United States v. Vertac Chemical Corp.

79 F.Supp.2d 1034 (1999)

Facts

The Vertac Plant Site produced herbicide products from around 1957 until 1986. Hazardous substances, including dioxin, were generated during the operations at the Site and were disposed at the Site and Off-Site areas. There was contamination of areas and equipment both on and off the Site, and the accumulation of over 28,000 drums of hazardous wastes. Hercules (D) was found liable as an owner/operator and arranger. Uniroyal (D) was found liable as an arranger. The Court granted the United States' motion for partial summary judgment against Hercules (D) on the issue of liability under CERCLA. On August 8, 1999, the Court entered judgment in favor of the United States and against Hercules (D) and Uniroyal Chemical, Ltd. (D) in the amount of $89,084,710.00 plus any additional response costs incurred or to be incurred after May 31, 1998, and post-judgment interest. Ds are now arguing the cost each will incur. They each advance different arguments. Uniroyal (D) contends that its role as an arranger was minimal. It asserts that the Court should use a volumetric calculation.
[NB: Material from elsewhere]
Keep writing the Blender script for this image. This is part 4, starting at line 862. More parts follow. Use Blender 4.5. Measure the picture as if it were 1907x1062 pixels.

A volumetric calculation would result in an initial allocation of 1.58% to Uniroyal (D) and 98.42% to Hercules (D). Uniroyal (D) argues that it is then entitled to a 'downward departure.' Hercules (D) wants to divvy up the site so that it ends up with an allocation in which Uniroyal (D) would be about 70 percent liable. Hercules (D) advances a division in which it has no connection with the drummed waste, the EPA's single largest expenditure.